Omit the pictures from the entries below and retype everything else exactly.

_Task data_
%%

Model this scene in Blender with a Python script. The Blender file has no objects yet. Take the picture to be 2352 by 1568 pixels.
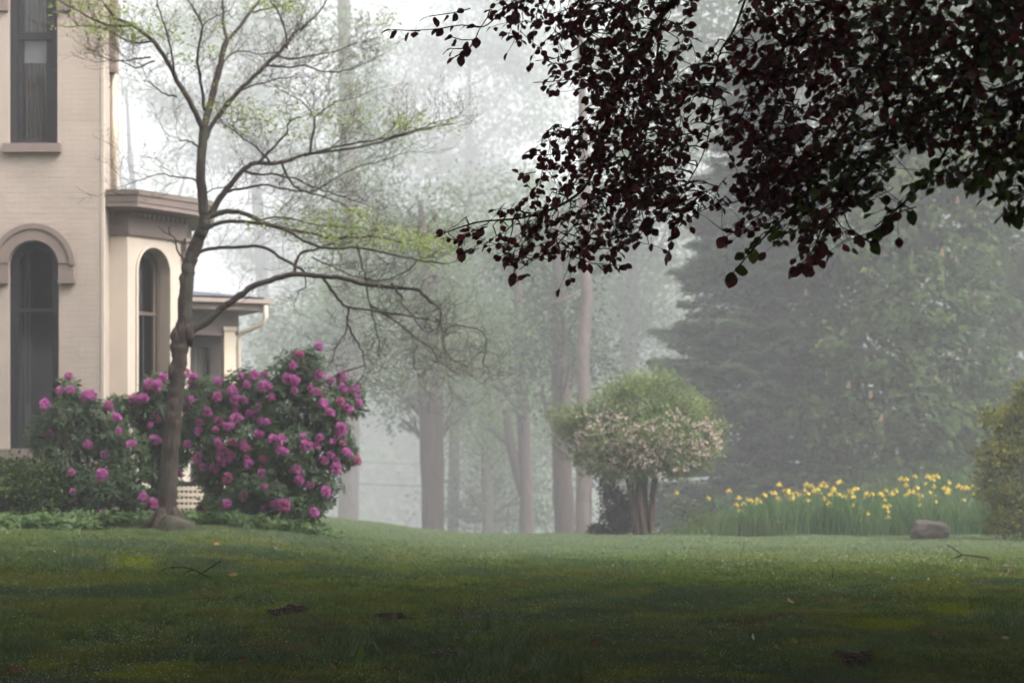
import bpy, math, random
import numpy as np
from mathutils import Vector, Matrix, Quaternion
SC = bpy.context.scene
COL = SC.collection
# ------------------------------------------------------------------ camera
F = 5553.0            # focal length in units of the 2352-wide measuring grid
HZ = 1120.0           # row of eye level on that grid
EYE = 1.35
cam_d = bpy.data.cameras.new('camera')
cam = bpy.data.objects.new('camera', cam_d); COL.objects.link(cam)
cam.location = (0, 0, EYE); cam.rotation_euler = (math.radians(90), 0, 0)
cam_d.sensor_width = 36.0
cam_d.lens = 36.0 * F / 2352.0
cam_d.shift_y = (HZ - 784.0) / 2352.0
cam_d.clip_start = 0.1; cam_d.clip_end = 2000
cam_d.dof.use_dof = True; cam_d.dof.focus_distance = 14.5; cam_d.dof.aperture_fstop = 3.9
SC.camera = cam
# ------------------------------------------------------------------ sky and sun
SUN_EL, SUN_AZ = math.radians(50), math.radians(118)    # azimuth from +Y (away from the camera), negative = towards the left
w = bpy.data.worlds.new('World'); SC.world = w; w.use_nodes = True
nt = w.node_tree; nt.nodes.clear()
sky = nt.nodes.new('ShaderNodeTexSky'); sky.sky_type = 'NISHITA'; sky.sun_disc = False
sky.sun_elevation = SUN_EL; sky.sun_rotation = SUN_AZ
sky.air_density = 1.0; sky.dust_density = 6.0; sky.ozone_density = 1.0
hs = nt.nodes.new('ShaderNodeHueSaturation'); hs.inputs['Saturation'].default_value = 0.10
bg = nt.nodes.new('ShaderNodeBackground'); bg.inputs['Strength'].default_value = 0.15
wo = nt.nodes.new('ShaderNodeOutputWorld')
nt.links.new(sky.outputs[0], hs.inputs['Color']); nt.links.new(hs.outputs[0], bg.inputs['Color']); nt.links.new(bg.outputs[0], wo.inputs[0])
sl = bpy.data.lights.new('sun', 'SUN'); sl.energy = 0.7; sl.angle = math.radians(35); sl.color = (1.0, 0.965, 0.93)
so = bpy.data.objects.new('sun', sl); COL.objects.link(so)
sd = Vector((math.sin(SUN_AZ) * math.cos(SUN_EL), math.cos(SUN_AZ) * math.cos(SUN_EL), math.sin(SUN_EL)))
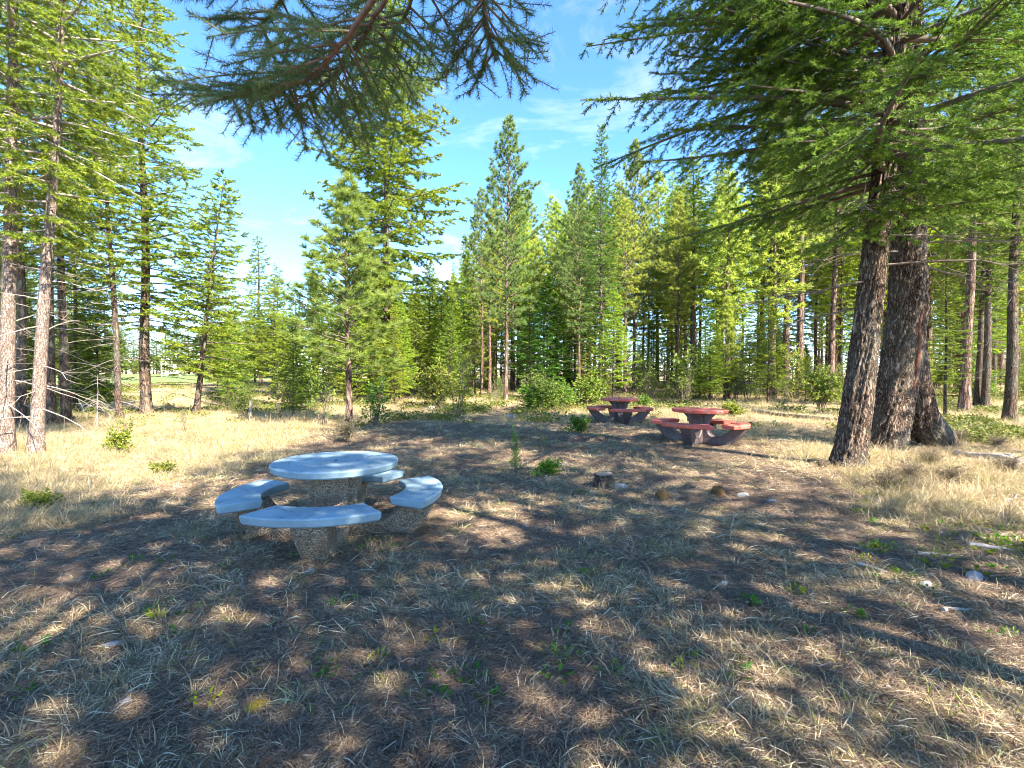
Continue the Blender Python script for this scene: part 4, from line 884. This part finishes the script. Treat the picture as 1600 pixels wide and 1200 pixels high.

%%

_Answer to this problem_
Model this scene in Blender with a Python script. The Blender file has no objects yet. Take the picture to be 2352 by 1568 pixels.
import bpy, math, random
import numpy as np
from mathutils import Vector, Matrix, Quaternion
SC = bpy.context.scene
COL = SC.collection
# ------------------------------------------------------------------ camera
F = 5553.0            # focal length in units of the 2352-wide measuring grid
HZ = 1120.0           # row of eye level on that grid
EYE = 1.35
cam_d = bpy.data.cameras.new('camera')
cam = bpy.data.objects.new('camera', cam_d); COL.objects.link(cam)
cam.location = (0, 0, EYE); cam.rotation_euler = (math.radians(90), 0, 0)
cam_d.sensor_width = 36.0
cam_d.lens = 36.0 * F / 2352.0
cam_d.shift_y = (HZ - 784.0) / 2352.0
cam_d.clip_start = 0.1; cam_d.clip_end = 2000
cam_d.dof.use_dof = True; cam_d.dof.focus_distance = 14.5; cam_d.dof.aperture_fstop = 3.9
SC.camera = cam
# ------------------------------------------------------------------ sky and sun
SUN_EL, SUN_AZ = math.radians(50), math.radians(118)    # azimuth from +Y (away from the camera), negative = towards the left
w = bpy.data.worlds.new('World'); SC.world = w; w.use_nodes = True
nt = w.node_tree; nt.nodes.clear()
sky = nt.nodes.new('ShaderNodeTexSky'); sky.sky_type = 'NISHITA'; sky.sun_disc = False
sky.sun_elevation = SUN_EL; sky.sun_rotation = SUN_AZ
sky.air_density = 1.0; sky.dust_density = 6.0; sky.ozone_density = 1.0
hs = nt.nodes.new('ShaderNodeHueSaturation'); hs.inputs['Saturation'].default_value = 0.10
bg = nt.nodes.new('ShaderNodeBackground'); bg.inputs['Strength'].default_value = 0.15
wo = nt.nodes.new('ShaderNodeOutputWorld')
nt.links.new(sky.outputs[0], hs.inputs['Color']); nt.links.new(hs.outputs[0], bg.inputs['Color']); nt.links.new(bg.outputs[0], wo.inputs[0])
sl = bpy.data.lights.new('sun', 'SUN'); sl.energy = 0.7; sl.angle = math.radians(35); sl.color = (1.0, 0.965, 0.93)
so = bpy.data.objects.new('sun', sl); COL.objects.link(so)
sd = Vector((math.sin(SUN_AZ) * math.cos(SUN_EL), math.cos(SUN_AZ) * math.cos(SUN_EL), math.sin(SUN_EL)))
Continue the Blender Python script for this scene: part 4, from line 884. This part finishes the script. Treat the picture as 1600 pixels wide and 1200 pixels high.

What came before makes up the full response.